Ancak davalı işverenin temyiz talebi üzerine Yargıtay, temyiz talebini kabul etmiştir. Kararın gerekçesinde Yargıtay, davacının 2014 yılında aynı davalı aleyhine aynı iş kazasından dolayı açtığı davada davacının maluliyet oranının tartışıldığını ve kararın kesinleştiği ve bu nedenle de temyiz incelemesine konu olan kararın kesin hüküm nedeniyle reddine karar verilmesi gerektiğini belirtmiştir.

Kararın tebliği üzerine başvurucu, bireysel başvuruda bulunmuştur. Başvurucu, yargılamada kesin hükmün söz konusu olabilmesi için %0 olarak yapılan tespite dayalı ikinci bir dava açılması gerektiğini öne sürmüştür. Oysa somut olayda, Kurul tarafından düzeltme kaydı ile belirlenen yeni oran üzerinden yeni bir dava açıldığı ve dolayısıyla ortada kesin bir hüküm bulunmadığını belirterek adil yargılanma hakkının ihlal edildiğini ileri sürmüştür.

Başvuruyu değerlendirmeye geçen AYM, uyuşmazlığı adil yargılanma hakkı kapsamında bulunan mahkemeye erişim hakkı kapsamında incelemiştir.
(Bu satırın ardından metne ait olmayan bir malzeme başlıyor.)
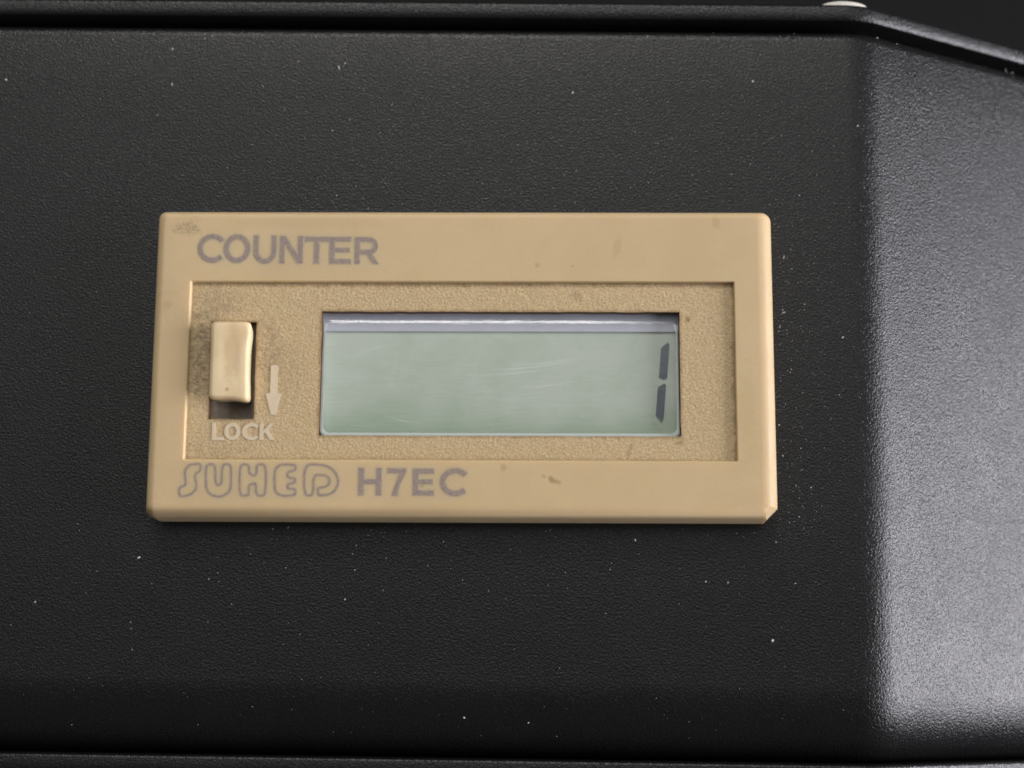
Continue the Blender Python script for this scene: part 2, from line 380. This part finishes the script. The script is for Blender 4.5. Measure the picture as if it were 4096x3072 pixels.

AYM; öncelikle kesin hükmün korunmasının önemli bir güvence olsa da mutlak olmadığını, kesinleşmiş bir mahkeme kararına, müdahaleyi gerekli kılan önemli ve zorlayıcı koşulların varlığının somut gerekçelerle ortaya konulması halinde istisnai olarak müdahale edilebilmesinin mümkün olduğunu belirtmiştir. Somut olayda da maluliyet oranındaki değişikliğin uyuşmazlığın sonucu ile doğrudan ilgili olduğunu ifade eden AYM, bu süreçte yaşanan gecikmenin başvurucuya yüklenemeyeceği dikkate alındığında usul kurallarının bu derece katı yorumlanması suretiyle davanın esasının incelenmemesinin başvurucuya şahsi olarak aşırı bir külfet yüklediği yorumunda bulunmuştur.

Kısacası AYM’ye göre; mahkemenin söz konusu usul kuralını katı bir şekilde uygulaması sonucunda başvurucunun mahkemeye erişimi neredeyse imkansız hale gelmiş ve başvurucu gerçek bir maluliyet oranı üzerinden tazminat elde edebilme imkanından yoksun bırakılmış ve başvurucunun mahkemeye erişim hakkına yönelik orantısız bir müdahale yapılmıştır.

Sonuç olarak; başvurucunun Anayasa’nın 36. maddesinde güvence altına alınan adil yargılanma hakkı kapsamındaki mahkemeye erişim hakkının ihlal edildiğine karar verilmiştir.